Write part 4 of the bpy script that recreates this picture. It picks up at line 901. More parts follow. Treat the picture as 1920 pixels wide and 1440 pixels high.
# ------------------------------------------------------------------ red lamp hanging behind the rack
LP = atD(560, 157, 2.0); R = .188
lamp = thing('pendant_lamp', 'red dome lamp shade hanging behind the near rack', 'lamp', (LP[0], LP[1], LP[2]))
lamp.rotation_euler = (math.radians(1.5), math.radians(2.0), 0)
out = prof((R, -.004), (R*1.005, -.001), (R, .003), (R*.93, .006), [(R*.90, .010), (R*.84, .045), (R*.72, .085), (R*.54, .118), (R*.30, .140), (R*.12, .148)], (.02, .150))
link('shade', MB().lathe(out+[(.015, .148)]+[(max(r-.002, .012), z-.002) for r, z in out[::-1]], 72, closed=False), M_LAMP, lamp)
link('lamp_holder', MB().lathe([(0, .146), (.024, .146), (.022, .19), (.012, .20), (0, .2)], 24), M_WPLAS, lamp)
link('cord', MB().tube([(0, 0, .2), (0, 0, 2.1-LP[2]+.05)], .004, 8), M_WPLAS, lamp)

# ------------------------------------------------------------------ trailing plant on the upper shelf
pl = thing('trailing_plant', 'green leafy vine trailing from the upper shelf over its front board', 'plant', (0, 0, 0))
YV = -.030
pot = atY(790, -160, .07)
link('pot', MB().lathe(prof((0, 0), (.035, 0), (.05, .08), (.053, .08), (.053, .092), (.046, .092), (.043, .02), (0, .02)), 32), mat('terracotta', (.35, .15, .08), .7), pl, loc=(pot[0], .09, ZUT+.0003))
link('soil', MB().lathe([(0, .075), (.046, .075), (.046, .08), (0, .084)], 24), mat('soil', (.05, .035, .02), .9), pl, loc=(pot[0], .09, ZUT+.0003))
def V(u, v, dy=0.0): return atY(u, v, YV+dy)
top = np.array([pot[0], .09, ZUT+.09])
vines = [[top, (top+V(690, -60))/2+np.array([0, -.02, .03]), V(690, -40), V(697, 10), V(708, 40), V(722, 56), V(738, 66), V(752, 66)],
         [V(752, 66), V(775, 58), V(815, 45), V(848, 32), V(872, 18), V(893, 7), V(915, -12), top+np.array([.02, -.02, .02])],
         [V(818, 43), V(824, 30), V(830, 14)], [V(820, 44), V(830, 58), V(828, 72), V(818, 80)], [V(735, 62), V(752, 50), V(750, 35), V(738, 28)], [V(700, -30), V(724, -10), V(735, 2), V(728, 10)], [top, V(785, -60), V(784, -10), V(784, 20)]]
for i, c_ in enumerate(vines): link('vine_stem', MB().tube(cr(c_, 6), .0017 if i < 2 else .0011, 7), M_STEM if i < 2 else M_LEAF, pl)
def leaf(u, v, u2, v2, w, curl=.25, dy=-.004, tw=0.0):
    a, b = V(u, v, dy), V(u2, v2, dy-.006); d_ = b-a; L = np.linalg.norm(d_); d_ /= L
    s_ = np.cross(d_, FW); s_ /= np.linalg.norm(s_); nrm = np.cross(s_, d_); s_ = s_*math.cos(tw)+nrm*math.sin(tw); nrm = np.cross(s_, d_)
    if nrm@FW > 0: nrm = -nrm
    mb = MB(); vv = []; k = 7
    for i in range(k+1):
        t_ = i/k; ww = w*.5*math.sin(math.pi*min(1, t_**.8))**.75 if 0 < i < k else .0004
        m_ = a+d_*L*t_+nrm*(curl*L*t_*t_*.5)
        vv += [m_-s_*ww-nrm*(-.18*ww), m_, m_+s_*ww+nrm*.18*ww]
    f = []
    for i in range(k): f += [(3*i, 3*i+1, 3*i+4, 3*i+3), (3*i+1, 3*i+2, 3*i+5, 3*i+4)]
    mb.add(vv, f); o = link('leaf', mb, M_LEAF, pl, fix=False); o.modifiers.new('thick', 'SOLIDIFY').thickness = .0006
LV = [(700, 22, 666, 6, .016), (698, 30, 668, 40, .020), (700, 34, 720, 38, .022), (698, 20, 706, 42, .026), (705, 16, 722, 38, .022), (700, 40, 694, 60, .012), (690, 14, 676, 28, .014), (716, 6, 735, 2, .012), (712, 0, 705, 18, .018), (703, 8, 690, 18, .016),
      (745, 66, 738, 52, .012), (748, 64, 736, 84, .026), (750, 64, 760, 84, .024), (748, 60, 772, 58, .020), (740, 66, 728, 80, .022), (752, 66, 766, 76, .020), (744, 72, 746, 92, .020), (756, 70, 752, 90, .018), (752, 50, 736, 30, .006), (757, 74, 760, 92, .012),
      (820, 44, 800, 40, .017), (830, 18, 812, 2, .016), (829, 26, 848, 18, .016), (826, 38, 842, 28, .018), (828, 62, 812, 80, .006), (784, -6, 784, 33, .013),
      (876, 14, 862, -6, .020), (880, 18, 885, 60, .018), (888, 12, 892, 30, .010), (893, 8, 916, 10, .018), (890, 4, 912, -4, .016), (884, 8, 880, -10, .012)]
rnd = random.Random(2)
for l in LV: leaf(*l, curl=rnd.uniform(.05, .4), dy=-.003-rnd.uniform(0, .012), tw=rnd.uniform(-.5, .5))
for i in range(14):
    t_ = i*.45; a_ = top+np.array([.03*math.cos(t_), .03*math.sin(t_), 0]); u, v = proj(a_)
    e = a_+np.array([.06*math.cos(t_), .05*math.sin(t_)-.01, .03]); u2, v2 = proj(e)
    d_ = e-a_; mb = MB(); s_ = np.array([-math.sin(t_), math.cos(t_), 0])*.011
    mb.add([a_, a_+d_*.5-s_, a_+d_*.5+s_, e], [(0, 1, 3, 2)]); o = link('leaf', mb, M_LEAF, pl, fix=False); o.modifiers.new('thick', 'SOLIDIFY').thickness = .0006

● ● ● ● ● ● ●

Goal: Output the listing above word for word.

Solution for this problem:
Write part 4 of the bpy script that recreates this picture. It picks up at line 901. More parts follow. Treat the picture as 1920 pixels wide and 1440 pixels high.
# ------------------------------------------------------------------ red lamp hanging behind the rack
LP = atD(560, 157, 2.0); R = .188
lamp = thing('pendant_lamp', 'red dome lamp shade hanging behind the near rack', 'lamp', (LP[0], LP[1], LP[2]))
lamp.rotation_euler = (math.radians(1.5), math.radians(2.0), 0)
out = prof((R, -.004), (R*1.005, -.001), (R, .003), (R*.93, .006), [(R*.90, .010), (R*.84, .045), (R*.72, .085), (R*.54, .118), (R*.30, .140), (R*.12, .148)], (.02, .150))
link('shade', MB().lathe(out+[(.015, .148)]+[(max(r-.002, .012), z-.002) for r, z in out[::-1]], 72, closed=False), M_LAMP, lamp)
link('lamp_holder', MB().lathe([(0, .146), (.024, .146), (.022, .19), (.012, .20), (0, .2)], 24), M_WPLAS, lamp)
link('cord', MB().tube([(0, 0, .2), (0, 0, 2.1-LP[2]+.05)], .004, 8), M_WPLAS, lamp)

# ------------------------------------------------------------------ trailing plant on the upper shelf
pl = thing('trailing_plant', 'green leafy vine trailing from the upper shelf over its front board', 'plant', (0, 0, 0))
YV = -.030
pot = atY(790, -160, .07)
link('pot', MB().lathe(prof((0, 0), (.035, 0), (.05, .08), (.053, .08), (.053, .092), (.046, .092), (.043, .02), (0, .02)), 32), mat('terracotta', (.35, .15, .08), .7), pl, loc=(pot[0], .09, ZUT+.0003))
link('soil', MB().lathe([(0, .075), (.046, .075), (.046, .08), (0, .084)], 24), mat('soil', (.05, .035, .02), .9), pl, loc=(pot[0], .09, ZUT+.0003))
def V(u, v, dy=0.0): return atY(u, v, YV+dy)
top = np.array([pot[0], .09, ZUT+.09])
vines = [[top, (top+V(690, -60))/2+np.array([0, -.02, .03]), V(690, -40), V(697, 10), V(708, 40), V(722, 56), V(738, 66), V(752, 66)],
         [V(752, 66), V(775, 58), V(815, 45), V(848, 32), V(872, 18), V(893, 7), V(915, -12), top+np.array([.02, -.02, .02])],
         [V(818, 43), V(824, 30), V(830, 14)], [V(820, 44), V(830, 58), V(828, 72), V(818, 80)], [V(735, 62), V(752, 50), V(750, 35), V(738, 28)], [V(700, -30), V(724, -10), V(735, 2), V(728, 10)], [top, V(785, -60), V(784, -10), V(784, 20)]]
for i, c_ in enumerate(vines): link('vine_stem', MB().tube(cr(c_, 6), .0017 if i < 2 else .0011, 7), M_STEM if i < 2 else M_LEAF, pl)
def leaf(u, v, u2, v2, w, curl=.25, dy=-.004, tw=0.0):
    a, b = V(u, v, dy), V(u2, v2, dy-.006); d_ = b-a; L = np.linalg.norm(d_); d_ /= L
    s_ = np.cross(d_, FW); s_ /= np.linalg.norm(s_); nrm = np.cross(s_, d_); s_ = s_*math.cos(tw)+nrm*math.sin(tw); nrm = np.cross(s_, d_)
    if nrm@FW > 0: nrm = -nrm
    mb = MB(); vv = []; k = 7
    for i in range(k+1):
        t_ = i/k; ww = w*.5*math.sin(math.pi*min(1, t_**.8))**.75 if 0 < i < k else .0004
        m_ = a+d_*L*t_+nrm*(curl*L*t_*t_*.5)
        vv += [m_-s_*ww-nrm*(-.18*ww), m_, m_+s_*ww+nrm*.18*ww]
    f = []
    for i in range(k): f += [(3*i, 3*i+1, 3*i+4, 3*i+3), (3*i+1, 3*i+2, 3*i+5, 3*i+4)]
    mb.add(vv, f); o = link('leaf', mb, M_LEAF, pl, fix=False); o.modifiers.new('thick', 'SOLIDIFY').thickness = .0006
LV = [(700, 22, 666, 6, .016), (698, 30, 668, 40, .020), (700, 34, 720, 38, .022), (698, 20, 706, 42, .026), (705, 16, 722, 38, .022), (700, 40, 694, 60, .012), (690, 14, 676, 28, .014), (716, 6, 735, 2, .012), (712, 0, 705, 18, .018), (703, 8, 690, 18, .016),
      (745, 66, 738, 52, .012), (748, 64, 736, 84, .026), (750, 64, 760, 84, .024), (748, 60, 772, 58, .020), (740, 66, 728, 80, .022), (752, 66, 766, 76, .020), (744, 72, 746, 92, .020), (756, 70, 752, 90, .018), (752, 50, 736, 30, .006), (757, 74, 760, 92, .012),
      (820, 44, 800, 40, .017), (830, 18, 812, 2, .016), (829, 26, 848, 18, .016), (826, 38, 842, 28, .018), (828, 62, 812, 80, .006), (784, -6, 784, 33, .013),
      (876, 14, 862, -6, .020), (880, 18, 885, 60, .018), (888, 12, 892, 30, .010), (893, 8, 916, 10, .018), (890, 4, 912, -4, .016), (884, 8, 880, -10, .012)]
rnd = random.Random(2)
for l in LV: leaf(*l, curl=rnd.uniform(.05, .4), dy=-.003-rnd.uniform(0, .012), tw=rnd.uniform(-.5, .5))
for i in range(14):
    t_ = i*.45; a_ = top+np.array([.03*math.cos(t_), .03*math.sin(t_), 0]); u, v = proj(a_)
    e = a_+np.array([.06*math.cos(t_), .05*math.sin(t_)-.01, .03]); u2, v2 = proj(e)
    d_ = e-a_; mb = MB(); s_ = np.array([-math.sin(t_), math.cos(t_), 0])*.011
    mb.add([a_, a_+d_*.5-s_, a_+d_*.5+s_, e], [(0, 1, 3, 2)]); o = link('leaf', mb, M_LEAF, pl, fix=False); o.modifiers.new('thick', 'SOLIDIFY').thickness = .0006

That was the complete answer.